Wells Fargo & Co said it expects to post a $3 billion first-quarter profit, sending its shares soaring, lifting a wide range of stocks, and providing a welcome jolt to the troubled banking sector.

In morning trading, shares of the fourth-largest U.S. bank were up $3.90, or 26.2 percent, at $18.79. The KBW Bank Index jumped 10.5 percent, and the Standard & Poor's 500 gained 2.8 percent.

Wells Fargo's preliminary results, announced 13 days early, provide evidence that lenders engaged in traditional banking activities may handle the recession better than many analysts and investors expect.

The San Francisco-based bank is also one of the biggest U.S. mortgage lenders, and three months ago bought its struggling larger rival Wachovia Corp for $12.5 billion. It said Wachovia has performed better than expected.

In this terrible environment, to exceed on the upside is going to raise the bar pretty high, said Matt McCormick, a banking analyst at Bahl & Gaynor Investment Counsel in Cincinnati.

Quarterly profit after preferred stock dividends -- including payouts on shares issued to the U.S. government in exchange for $25 billion of taxpayer bailout money -- was $2.3 billion to $2.4 billion, or 55 cents per share, the bank said.

Analysts on average expected profit of 25 cents per share, according to Reuters Estimates, which revised the consensus estimate from 26 cents after a late change.

The main story is that traditional banking businesses, and the mortgage banking businesses, were very solid, Wells Fargo Chief Financial Officer Howard Atkins said in an interview.
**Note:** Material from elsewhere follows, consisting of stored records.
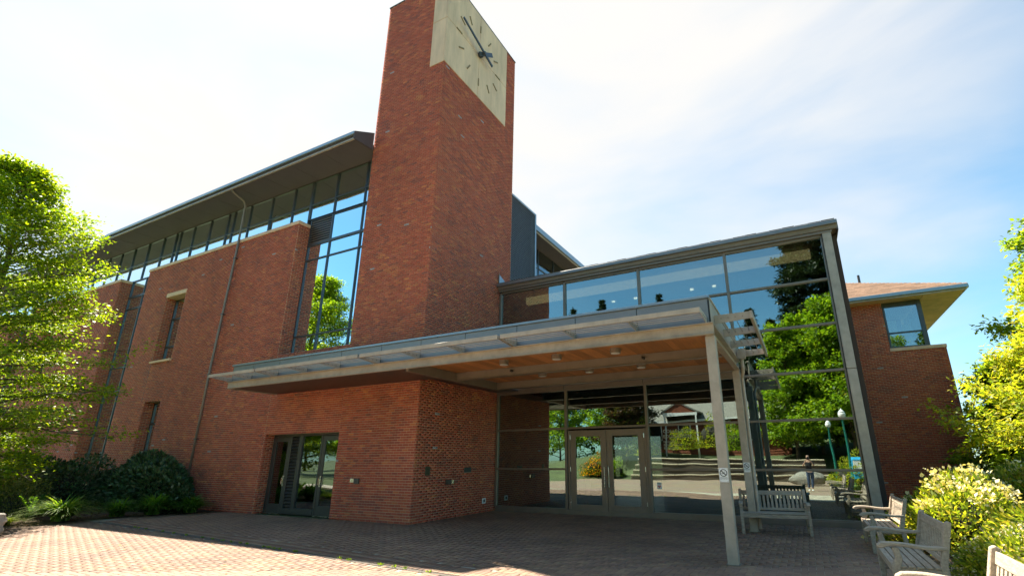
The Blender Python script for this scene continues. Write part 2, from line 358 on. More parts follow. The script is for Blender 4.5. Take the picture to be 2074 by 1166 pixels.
def inpoly(x, y, P):
    c = False; n = len(P)
    for i in range(n):
        x1, y1 = P[i]; x2, y2 = P[(i + 1) % n]
        if (y1 > y) != (y2 > y) and x < (x2 - x1) * (y - y1) / (y2 - y1) + x1: c = not c
    return c
W_ = .091; PP = [(.265, .158, .102), (.245, .143, .094), (.28, .17, .107), (.225, .133, .092), (.245, .145, .102), (.295, .185, .114), (.235, .142, .10)]
def drain_y(x): return 5.62 - (x + 5.1) * .075
pav = []
for i in range(-88, 88):
    for k in range(-88, 2):
        for kind in (0, 1):
            cx_, cy_ = i + 2 * k, i - 2 * k
            if kind == 0: x0, y0, x1, y1 = cx_, cy_, cx_ + 2, cy_ + 1
            else: x0, y0, x1, y1 = cx_, cy_ + 1, cx_ + 1, cy_ + 3
            mx_, my_ = (x0 + x1) / 2 * W_, (y0 + y1) / 2 * W_
            if not (2.62 < my_ < 12.66 and -16.8 < mx_ < 1.4): continue
            if not inpoly(mx_, my_, plz): continue
            dy = my_ - drain_y(mx_)
            if -.075 < dy < .49: continue
            px, py, d = proj((mx_, my_, 0))
            if d < .5 or px < -60 or px > IW + 60 or py > IH + 90: continue
            pav.append((d, x0 * W_, x1 * W_, y0 * W_, y1 * W_))
# soldier course beside the drain slot
x = -16.0
while x < -1.5:
    for off in (.06, .272):
        y0 = drain_y(x + .045) + off; px, py, d = proj((x, y0, 0))
        if d > .5 and py < IH + 90 and inpoly(x, y0 + .1, plz): pav.append((d, x, x + .09, y0, y0 + .205))
    x += .0905
pav.sort(); V = []; Q = []; C = []; cache = {}; npart = 0
for n_, (d, x0, x1, y0, y1) in enumerate(pav):
    ci = int(rng.integers(len(PP))); zz = float(rng.random()) * .0025; e = .0032
    px, py, _ = proj(((x0 + x1) / 2, (y0 + y1) / 2, 0))
    if npart < 300 and 0 < px < IW and 0 < py < IH:
        L, D = round(x1 - x0, 3), round(y1 - y0, 3); key = (L, D, ci, int(zz * 800))
        if key not in cache:
            b = MB(); hx, hy = L / 2 - e, D / 2 - e; ch = .003
            b.v = [(-hx, -hy, -.05), (hx, -hy, -.05), (hx, hy, -.05), (-hx, hy, -.05), (-hx, -hy, -ch), (hx, -hy, -ch), (hx, hy, -ch), (-hx, hy, -ch), (-hx + ch, -hy + ch, 0), (hx - ch, -hy + ch, 0), (hx - ch, hy - ch, 0), (-hx + ch, hy - ch, 0)]
            b.f = [(0, 1, 5, 4), (1, 2, 6, 5), (2, 3, 7, 6), (3, 0, 4, 7), (4, 5, 9, 8), (5, 6, 10, 9), (6, 7, 11, 10), (7, 4, 8, 11), (8, 9, 10, 11)]
            me = bpy.data.meshes.new('paver'); me.from_pydata(b.v, [], b.f); a = me.attributes.new('col', 'FLOAT_COLOR', 'FACE'); a.data.foreach_set('color', [q for _ in b.f for q in (*PP[ci], 1.0)]); me.materials.append(M['paver']); cache[key] = me
        o = bpy.data.objects.new('paver', cache[key]); COL.objects.link(o); o.parent = plaza; o.location = ((x0 + x1) / 2, (y0 + y1) / 2, zz); npart += 1
        continue
    i = len(V); a0, a1, b0, b1 = x0 + e, x1 - e, y0 + e, y1 - e
    V += [(a0, b0, zz), (a1, b0, zz), (a1, b1, zz), (a0, b1, zz), (a0, b0, -.02), (a1, b0, -.02), (a1, b1, -.02), (a0, b1, -.02)]
    Q += [tuple(i + t for t in q) for q in ((0, 1, 2, 3), (0, 4, 5, 1), (1, 5, 6, 2), (2, 6, 7, 3), (3, 7, 4, 0))]; C += [np.array(PP[ci]) * (.94 + .12 * rng.random())] * 5
o = fastmesh('paver_field', V, Q, C, parent=plaza, m='paver'); o['kind'] = 'stuff'
b = MB(); xa, xb = -16.1, -1.5
b.prism([(xa, drain_y(xa) - .045, -.012), (xb, drain_y(xb) - .045, -.012), (xb, drain_y(xb) + .045, -.012), (xa, drain_y(xa) + .045, -.012)], (0, 0, .010)); t = thing('slot_drain', 'narrow dark slot drain crossing the sunlit brick paving', 'drain', (-8, 5.8, 0))
part('channel', b, mat('drain_grit', (.13, .11, .09), .9, var=.5, vscale=30, bump=1, bscale=80), t)
for s_ in (-1, 1):
    b = MB(); b.prism([(xa, drain_y(xa) + s_ * .052 - .004, -.01), (xb, drain_y(xb) + s_ * .052 - .004, -.01), (xb, drain_y(xb) + s_ * .052 + .004, -.01), (xa, drain_y(xa) + s_ * .052 + .004, -.01)], (0, 0, .012)); part('rim', b, 'metal_dk', t)
# planting beds
bedL = [(-15.36, 9.19), (-15.91, 8.9), (-16.46, 7.6), (-16.71, 6.4), (-16.01, 5.1), (-14.62, 4.4), (-14.62, 1.0), (-34, 1), (-34, 9.19)]
def bed(name, poly, z=.02, h=.12):
    me_b = bmesh.new(); vs_ = [me_b.verts.new((x, y, z)) for x, y in poly]; f = me_b.faces.new(vs_); bmesh.ops.triangulate(me_b, faces=[f])
    bmesh.ops.subdivide_edges(me_b, edges=me_b.edges[:], cuts=5, use_grid_fill=True)
    for v in me_b.verts:
        x, y = v.co.x, v.co.y; dmin = min(((x - (a[0] + (b_[0] - a[0]) * tt)) ** 2 + (y - (a[1] + (b_[1] - a[1]) * tt)) ** 2) ** .5 for a, b_ in zip(poly, poly[1:] + poly[:1]) for tt in np.linspace(0, 1, 12))
        v.co.z = z - .03 + min(1, dmin / .8) * h + .03 * math.sin(x * 3.1) * math.cos(y * 2.7)
    me = bpy.data.meshes.new(name); me_b.to_mesh(me); me_b.free(); o = link(name, me, 'mulch'); tag(o, kind='structure'); return o
bed('planting_bed_ground', bedL)
bedR = [(1.43, 3.0), (1.43, 12.8), (1.43, 20.9), (14, 20.9), (14, 3.0)]
bed('right_planting_ground', bedR, .0, .10)
# bark chips on the left bed
V = []; Q = []; C = []
for k in range(5200):
    x, y = rng.uniform(-22, -14.6), rng.uniform(2.5, 9.1)
    if not inpoly(x, y, bedL): continue
    s_ = rng.uniform(.012, .035); a = rng.uniform(0, math.pi); tl = rng.normal(0, .35); dx, dy = math.cos(a) * s_, math.sin(a) * s_
    z = .10; dm = min(abs(x + 16.3), 1) * .06; z = .03 + dm; i = len(V)
    V += [(x - dx, y - dy, z + tl * s_), (x + dy * .4, y - dx * .4, z + .012), (x + dx, y + dy, z - tl * s_ + .01), (x - dy * .4, y + dx * .4, z)]
    Q.append((i, i + 1, i + 2, i + 3)); c_ = rng.uniform(.6, 1.8); C.append((.13 * c_, .075 * c_, .04 * c_))
o = fastmesh('bark_chips', V, Q, C, m=mat('bark_chip', attr='col', rough=.95)); tag(o, 'loose brown bark chips on the planting bed', 'bark chips', kind='stuff')

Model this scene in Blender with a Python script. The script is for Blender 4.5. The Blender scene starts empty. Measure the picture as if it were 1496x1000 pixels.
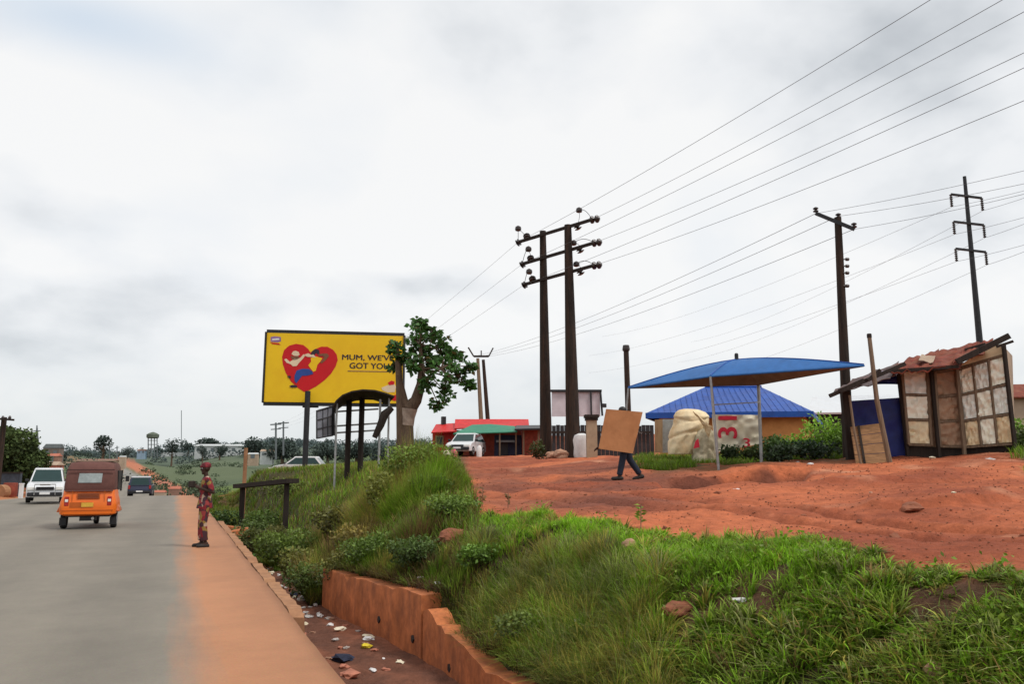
import bpy, bmesh, math, random
import numpy as np
from mathutils import Vector, Matrix
random.seed(7); rng = np.random.default_rng(11)
S = bpy.context.scene
COL = S.collection
R = math.radians
# ------------------------------------------------------------------ camera frame (road runs along +Y, camera looks to its right)
F = 1174.0; PITCH = math.atan(185/1174); YAW = R(22.5); CZ = 1.55
cy_, sy_ = math.cos(YAW), math.sin(YAW)
def ray(px, py):
    x = (px-748)/F; y = (500-py)/F
    return x, math.cos(PITCH)-y*math.sin(PITCH), math.sin(PITCH)+y*math.cos(PITCH)
def P(px, py, D):
    x, h, z = ray(px, py); k = D/h; r = x*k
    return Vector((r*cy_+D*sy_, -r*sy_+D*cy_, CZ+z*k))
def to_uD(X, Y):
    D = X*sy_+Y*cy_; r = X*cy_-Y*sy_
    Dc = np.maximum(D, 3.0)
    return np.clip(748+1.0123*F*r/Dc, -250, 1800), Dc
def from_uD(u, D):
    r = (u-748)/(1.0123*F)*D
    return r*cy_+D*sy_, -r*sy_+D*cy_
def vpx(D, z):                       # photo row of a height z at depth D
    return 685-(z-CZ)*F/D
cam = bpy.data.cameras.new('camera'); camo = bpy.data.objects.new('camera', cam); COL.objects.link(camo)
cam.sensor_width = 36; cam.lens = 36*F/1496; cam.clip_end = 9000; cam.clip_start = .05
camo.location = (0, 0, CZ); camo.rotation_euler = (R(90)+PITCH, 0, -YAW)
S.camera = camo
# ------------------------------------------------------------------ helpers
ORG = {}
def tag(o, label=None, cat=None, group=None, kind=None):
    if label: o['label'] = label
    if cat: o['category'] = cat
    if group: o['group'] = group
    if kind: o['kind'] = kind
    return o
def empty(name, loc, label, cat, group=None, rz=0):
    o = bpy.data.objects.new(name, None); COL.objects.link(o)
    o.location = loc; o.rotation_euler = (0, 0, rz); o.empty_display_size = .2
    ORG[o.name] = Vector(loc) if rz == 0 else None
    return tag(o, label, cat, group)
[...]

He said it was purely Wells' decision to release the first-quarter figures early, saying that given the importance of the Wachovia acquisition, we felt it was important to get information into the market as quickly as possible. The bank is due to report full first-quarter results on April 22.

Among larger lenders, shares of Bank of America Corp rose 18.8 percent, JPMorgan Chase & Co jumped 12.7 percent, and Citigroup Inc added 8.9 percent.

LITTLE IMPACT FROM FASB

Atkins said there was very little impact on results from a new rule by the Financial Accounting Standards Board that gives banks more freedom to value assets as they would in normal markets rather than at distressed prices.
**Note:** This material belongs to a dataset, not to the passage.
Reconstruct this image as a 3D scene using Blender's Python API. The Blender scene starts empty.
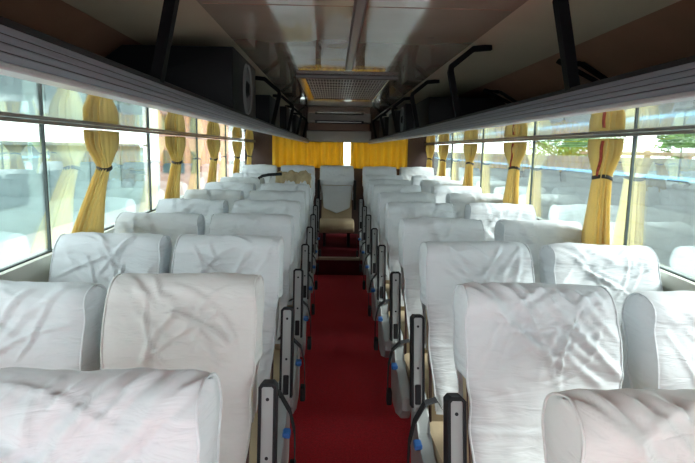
import bpy, bmesh, math, random
from mathutils import Vector, Matrix, noise
R = math.radians
C = bpy.context.scene.collection
CX = 0.065            # bus centre line (camera stands slightly left of it)
CAMZ = 1.5
SLOPE = 0.0205        # the floor climbs gently to the rear
def fz(y): return SLOPE * y

# ------------------------------------------------------------------ materials
def mat(name, col, rough=.5, metal=0., spec=.5, bump=0., bscale=40., bdist=.002, detail=3., var=0., vscale=5., coat=0., trans=0., sheen=0.):
    m = bpy.data.materials.new(name); m.use_nodes = True
    nt = m.node_tree; N = nt.nodes; L = nt.links
    b = N['Principled BSDF']
    b.inputs['Base Color'].default_value = (*col, 1)
    b.inputs['Roughness'].default_value = rough
    b.inputs['Metallic'].default_value = metal
    b.inputs['Specular IOR Level'].default_value = spec
    b.inputs['Coat Weight'].default_value = coat
    b.inputs['Coat Roughness'].default_value = .03
    b.inputs['Sheen Weight'].default_value = sheen
    tc = N.new('ShaderNodeTexCoord')
    if var:
        n = N.new('ShaderNodeTexNoise'); n.inputs['Scale'].default_value = vscale; n.inputs['Detail'].default_value = 4
        L.new(tc.outputs['Object'], n.inputs['Vector'])
        r = N.new('ShaderNodeMapRange'); r.inputs['From Min'].default_value = .3; r.inputs['From Max'].default_value = .7
        r.inputs['To Min'].default_value = 1 - var; r.inputs['To Max'].default_value = 1 + var
        L.new(n.outputs['Fac'], r.inputs['Value'])
        mx = N.new('ShaderNodeVectorMath'); mx.operation = 'SCALE'; mx.inputs[0].default_value = col
        L.new(r.outputs[0], mx.inputs['Scale']); L.new(mx.outputs[0], b.inputs['Base Color'])
    if bump:
        n = N.new('ShaderNodeTexNoise'); n.inputs['Scale'].default_value = bscale; n.inputs['Detail'].default_value = detail
        L.new(tc.outputs['Object'], n.inputs['Vector'])
        bp = N.new('ShaderNodeBump'); bp.inputs['Strength'].default_value = bump; bp.inputs['Distance'].default_value = bdist
        L.new(n.outputs['Fac'], bp.inputs['Height']); L.new(bp.outputs[0], b.inputs['Normal'])
    if trans:
        t = N.new('ShaderNodeBsdfTranslucent'); t.inputs['Color'].default_value = (*col, 1)
        mxs = N.new('ShaderNodeMixShader'); mxs.inputs[0].default_value = trans
        L.new(b.outputs[0], mxs.inputs[1]); L.new(t.outputs[0], mxs.inputs[2])
        L.new(mxs.outputs[0], N['Material Output'].inputs['Surface'])
    return m

def glassmat(name, tint, refl):
    m = bpy.data.materials.new(name); m.use_nodes = True
    nt = m.node_tree; N = nt.nodes; L = nt.links
    N.remove(N['Principled BSDF'])
    t = N.new('ShaderNodeBsdfTransparent'); t.inputs['Color'].default_value = (*tint, 1)
    g = N.new('ShaderNodeBsdfGlossy'); g.inputs['Roughness'].default_value = .005; g.inputs['Color'].default_value = (.9, 1, .97, 1)
    lw = N.new('ShaderNodeLayerWeight'); lw.inputs['Blend'].default_value = .5
    mr = N.new('ShaderNodeMapRange'); mr.inputs['To Min'].default_value = refl; mr.inputs['To Max'].default_value = .55
    L.new(lw.outputs['Facing'], mr.inputs['Value'])
    mx = N.new('ShaderNodeMixShader')
    L.new(mr.outputs[0], mx.inputs[0]); L.new(t.outputs[0], mx.inputs[1]); L.new(g.outputs[0], mx.inputs[2])
    L.new(mx.outputs[0], N['Material Output'].inputs['Surface'])
    return m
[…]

He also said Wells Fargo would like to repay the bailout funds received under the Troubled Asset Relief Program as soon as practical.

The government will decide ultimately when that can be done. The main point is that our objective is to earn profit, as we did in the first quarter so successfully, he said.

Wells Fargo said it made more than $100 billion of mortgage loans in the quarter, and has an application backlog of $100 billion. The bank said it makes one in seven U.S. mortgages.

It expects net chargeoffs of $3.3 billion in the quarter, down from about $6.1 billion in the fourth quarter for Wells Fargo and Wachovia combined, and will add $1.3 billion to loss reserves.

They are probably one of the best positioned to expand and benefit from the particularly low mortgage rate environment, said Michael Farr, president of Farr, Miller & Washington in Washington. I don't think that this is an all-clear for Wells Fargo. They have got a huge portfolio of home equity loans.

Wells Fargo slashed its dividend 85 percent in March, which it said would save $5 billion a year. It is also planning $5 billion of cost cuts tied to the Wachovia acquisition, as well as an additional $2 billion of further cost cuts.

Atkins said details on Wachovia savings are going to begin to emerge in the second quarter. He declined to comment on the U.S. Treasury Department stress tests of 19 large lenders.

Some banks may have sizable capital needs, a person familiar with the tests said on Thursday. The source spoke anonymously because the tests are ongoing.